Why we restricted accounts owned by some Nigerians – Binance CEO

Binance Chief Executive Officer, Changpeng Zhao, has explained that the controversial restriction of accounts on its platform is due to ongoing measures to prevent fraudulent activities.

In a statement addressed to the Nigerian community, published on Sunday, Mr Zhao said 281 Nigerian cryptocurrency accounts were affected by these proactive measures.

“Some 281 Nigerian accounts have been affected by these personal account restrictions with approximately 38% of these cases restricted at the request of international law enforcement,” he said.

Mr Zhao emphasised that the Nigerian community is one that brings great pride, adding that since the inception of Binance, Nigeria and Africa at large have been “very special markets to us and for crypto.

The CEO’s comment came days after many traders of cryptocurrencies took to Twitter to vent their anger and grievances over the various unusual activities they noticed on their wallets on the Binance platform.

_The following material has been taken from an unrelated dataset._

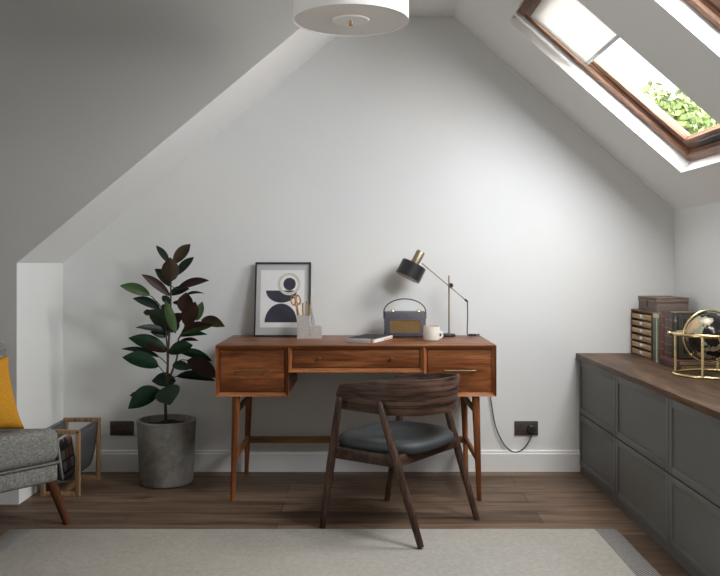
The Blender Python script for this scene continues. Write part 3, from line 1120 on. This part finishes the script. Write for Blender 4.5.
fo = b.build('foliage', ['leaf_g', 'leaf_l', 'leaf_b', 'leaf_d', 'leaf_o', 'leaf_m'], t, recalc=False, sharp=70)

# ------------------------------------------------------------------ magazine rack
t = thing('magazine_rack', 'small oak framed magazine rack with a grey felt sling', 'magazine rack', (-1.5035, 4.433, 0))
hx, hy, hz, bw = .0985, .177, .333, .0215
for s in (-1, 1):
    y = s * (hy - bw / 2)
    b = MB()
    b.mi = 0
    b.box((-hx, y - bw / 2, 0), (-hx + bw, y + bw / 2, hz), .0015)
    b.box((hx - bw, y - bw / 2, 0), (hx, y + bw / 2, hz), .0015)
    b.box((-hx + bw, y - bw / 2, 0), (hx - bw, y + bw / 2, bw), .0015)
    b.box((-hx + bw, y - bw / 2, hz - bw), (hx - bw, y + bw / 2, hz), .0015)
    fr = b.build('end_frame', 'oak_z', t)
    for q in (-1, 1):
        b = MB()
        b.lathe([(0, .0015), (.005, .001), (.0055, -.001)], 14, Matrix.Translation((q * (hx - bw / 2), y + s * bw / 2, hz - bw / 2)) @ Matrix.Rotation(-s * pi / 2, 4, 'X'))
        b.build('bolt', 'black', fr)
b = MB(); b.box((-bw / 2, -hy + bw, .0), (bw / 2, hy - bw, bw), .0015)
b.build('bottom_rail', 'oak_y', t)
for s in (-1, 1):
    b = MB(); b.tube([(s * (hx - bw / 2), -hy + bw, hz - bw / 2), (s * (hx - bw / 2), hy - bw, hz - bw / 2)], .006, 10)
    b.build('rod', 'steel', t)
def sling_fn(u, v):
    x = 2 * u - 1
    z = .066 + .264 * abs(x) ** 4.2
    xx = x * (hx - bw / 2 + .002)
    return (xx, (2 * v - 1) * (hy - bw - .003), z)
b = MB(); b.surf(sling_fn, 30, 6)
so = b.build('sling', 'felt', t, recalc=False)
md = so.modifiers.new('thick', 'SOLIDIFY'); md.thickness = .004; md.offset = 0

mg = [('magazine with a dark picture grid cover in the rack, frontmost', -.004, .020, -9, .205), ('pale grey magazine behind the picture cover one in the rack', -.014, .024, -9.5, .19), ('dark spined magazine deepest in the rack', -.024, .030, -10, .18)]
for k, (lab, x, z0, ry, hgt) in enumerate(mg):
    t2 = thing('magazine', lab, 'magazine', (-1.5035 + x, 4.418 + .004 * k, .0735), (0, radians(ry), radians(2)), 'magazines in the rack')
    b = MB(); b.box((-.0035, -.115, 0), (.0035, .115, hgt), .0008)
    b.build('cover', ['greybook', 'felt', 'darkcover'][k], t2)
    if k == 0:
        b = MB()
        random.seed(11)
        b.box((.0033, -.100, .02), (.0040, .100, hgt - .03))
        b.mi = 1
        for i in range(3):
            for j in range(3):
                y_ = -.088 + j * .060
                z_ = .03 + i * .058
                b.mi = random.choice((1, 2, 3))
                b.box((.0038, y_, z_), (.0044, y_ + .050, z_ + .048))
        b.build('cover_picture', ['black', 'brownbook', 'greybook', 'tan'], t2)

# ------------------------------------------------------------------ sofa and cushion
SA = radians(51)
def shear(o, k=.13):
    for v in o.data.vertices:
        v.co.z -= k * v.co.y
t = thing('sofa', 'grey tweed sofa on tapered dark wooden legs at the left edge', 'sofa', (-1.335, 3.80, 0), (0, 0, SA))
b = MB(); b.box((-1.35, 0.006, .196), (-.008, .46, .285), .018, 4)
shear(b.build('seat_base', 'tweed', t))
b = MB(); b.box((-1.355, -.004, .280), (0, .46, .437), .045, 6)
shear(b.build('seat_cushion', 'tweed', t))
pts = [(-1.35, .0, .281), (-.03, -.002, .281), (-.006, .006, .281), (-.001, .03, .281), (-.002, .44, .281)]
b = MB(); b.tube(pts, .005, 8)
shear(b.build('piping', 'tweed_dk', t))
b = MB(); b.box((-1.35, .345, .40), (-.055, .455, .80), .04, 5)
b.build('backrest', 'tweed', t)
for x, y, dx, dy in ((-.035, .045, .055, -.055), (-.22, .40, .03, .03), (-1.27, .075, -.06, -.055), (-1.27, .40, -.03, .03)):
    b = MB(); b.tube([(x, y, .225), (x + dx * .1, y + dy * .1, .205), (x + dx, y + dy, .006), (x + dx, y + dy, 0)], [.025, .0245, .0155, .0145], 16)
    b.build('leg', 'sofa_leg', t)
rotm = Matrix.Rotation(SA, 4, 'Z')
cp = Matrix.Translation((-1.335, 3.80, 0)) @ rotm @ Matrix.Translation((-.266, .195, .4175)) @ Matrix.Rotation(radians(-17), 4, 'X')
t = thing('cushion', 'mustard yellow cushion leaning on the grey sofa', 'cushion', mat=cp)
b = MB()
def pil(sgn):
    def fn(u, v):
        x, z = 2 * u - 1, 2 * v - 1
        k = ((1 - x * x) * (1 - z * z))
        d = sgn * (.075 * max(0, k) ** .42)
        X = x * (.195 - .022 * (1 - z * z)) - .022 * (v - .2)
        Z = z * (.172 - .018 * (1 - x * x))
        return (X, d, Z + .168)
    return fn
b.surf(pil(-1), 24, 24); b.surf(pil(1), 24, 24)
b.build('cushion_cover', 'mustard', t, merge=True, sharp=80)

# ------------------------------------------------------------------ rug
rx0, rx1, ryb, ryf = -1.527, 1.118, 3.708, 1.55
t = thing('rug', 'pale grey flat woven rug with darker side borders on the plank floor', 'rug', ((rx0 + rx1) / 2, (ryb + ryf) / 2, 0))
hw, hl = (rx1 - rx0) / 2, (ryb - ryf) / 2
bw = .092
b = MB(); b.box((-hw + bw, -hl, .001), (hw - bw, hl, .010), .003)
b.build('field', 'rug', t)
for s in (-1, 1):
    b = MB(); b.box((min(s * hw, s * (hw - bw)), -hl, .001), (max(s * hw, s * (hw - bw)), hl, .0098), .003)
    b.build('border', 'rug_b', t)

# ------------------------------------------------------------------ storage cabinets and worktop
CX = 1.232
ZW0, ZW1 = .637, .664
YV = [4.776, 4.094, 3.389, 2.69]
labs = ['grey panelled storage cabinet against the back wall', 'middle grey panelled storage cabinet under the worktop', 'nearest grey panelled storage cabinet, cut off by the picture edge']
def shaker(b, y0, y1, z0, z1, x):
    """flat door front with a raised frame, front facing -x"""
    w = .034
    b.box((x + .0045, y0, z0), (x + .018, y1, z1))
    b.box((x, y0, z0), (x + .009, y0 + w, z1), .0012)
    b.box((x, y1 - w, z0), (x + .009, y1, z1), .0012)
    b.box((x, y0 + w, z0), (x + .009, y1 - w, z0 + w), .0012)
    b.box((x, y0 + w, z1 - w), (x + .009, y1 - w, z1), .0012)
for k in range(3):
    ya, yb = YV[k + 1], YV[k]
    t = thing('storage_cabinet', labs[k], 'cabinet', (CX, (ya + yb) / 2, 0), group='grey storage cabinets under the worktop')
    h = (yb - ya) / 2
    b = MB(); b.box((.0185, -h + .0005, .035), (XR - CX - .002, h - .0005, ZW0 - .0005))
    b.build('carcass', 'cabinet', t)
    b = MB(); b.box((.006, -h + .0005, .0), (.03, h - .0005, .036))
    b.build('plinth', 'cabinet', t)
    gp = .002
    b = MB(); shaker(b, -h + gp, h - gp, .332, ZW0 - .006, 0)
    b.build('drawer_front', 'cabinet', t, sharp=25)
    b = MB(); shaker(b, -h + gp, h - gp, .040, .327, 0)
    b.build('drawer_front', 'cabinet', t, sharp=25)
b = MB(); b.box((1.213, YV[3] - .02, ZW0), (XR - .001, YB - .001, ZW1), .002)
o = b.build('worktop', 'worktop')
o['label'] = 'brown wooden worktop running along the grey cabinets'
o['category'] = 'worktop'

# ------------------------------------------------------------------ drawer chest, linen box, books
c0, c1y, cz = (1.505, 4.375), 4.755, .250
t = thing('drawer_chest', 'small wooden six drawer desktop chest with pale label holders', 'drawer chest', (1.516, (4.42 + 4.755) / 2, ZW1))
h = .1675
cw = .235
b = MB()
b.box((0, -h, 0), (cw, -h + .008, cz)); b.box((0, h - .008, 0), (cw, h, cz))
b.box((0, -h + .008, cz - .007), (cw, h - .008, cz)); b.box((0, -h + .008, 0), (cw, h - .008, .006))
b.box((cw - .006, -h + .008, .006), (cw, h - .008, cz - .007))
b.build('case', 'chest_case', t)
b = MB(); b.box((.03, -h + .009, .007), (.20, h - .009, cz - .008))
b.build('dark_interior', 'black', t)
n = 6
st = (cz - .016) / n
for k in range(n):
    z = .008 + k * st
    b = MB(); b.box((.002, -h + .011, z), (.012, h - .011, z + st - .013), .001)
    b.box((.004, -h + .011, z + st - .013), (.012, -.05, z + st - .012))
    d = b.build('drawer', 'chest', t)
    b = MB(); b.box((-.002, -.016, z + .008), (.003, .016, z + .023), .001)
    b.build('label_holder', 'pages_w', d)
t = thing('linen_box', 'taupe linen storage box with tan edging on top of the drawer chest', 'box', (1.545, 4.425, ZW1 + cz))
bl, bwid, bh = .29, .165, .074
b = MB(); b.box((0, 0, .0005), (bwid, bl, .052), .002)
b.build('box_base', 'box', t)
b = MB(); b.box((-.002, -.002, .053), (bwid + .002, bl + .002, bh), .002)
b.build('lid', 'box', t)
b = MB()
for z in (.0525, bh):
    e = .0025
    for p, q in (((-.003, -.003), (bwid + .003, -.003)), ((-.003, -.003), (-.003, bl + .003)), ((bwid + .003, -.003), (bwid + .003, bl + .003)), ((-.003, bl + .003), (bwid + .003, bl + .003))):
        b.tube([(p[0], p[1], z), (q[0], q[1], z)], .0016, 6)
b.build('edging', 'tan', t)
b = MB(); b.box((-.0045, bl * .5 - .006, .022), (-.0015, bl * .5 + .006, .06), .001)
b.build('closing_tab', 'brownbook', t)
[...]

Many users of the platform, especially Nigerians and other Africans, last Wednesday alleged that they had been deprived of access to their wallets (account) without significant reasons.

Binance is a cryptocurrency exchange platform where digital currency holders can transact seamlessly in a peer-to-peer (P2P) pattern.

“On hearing the concerns raised by the community, I decided to write to re-emphasize our commitment to you,” Mr Zhao said in his statement Sunday.

While apologising for the inconvenience caused by delays in resolving customer support requests, Mr Zhao stated that “user security remains our top priority.”

He said: “We love and are devoted to our Nigerian community, but we must ensure that our users are safe. As such, protection mechanisms such as KYC, anti-money laundering measures, collaboration with law enforcement, and account restrictions are in place to ensure our community remains protected and that fraudulent activity is prevented.

“This is a global approach applied in every country.”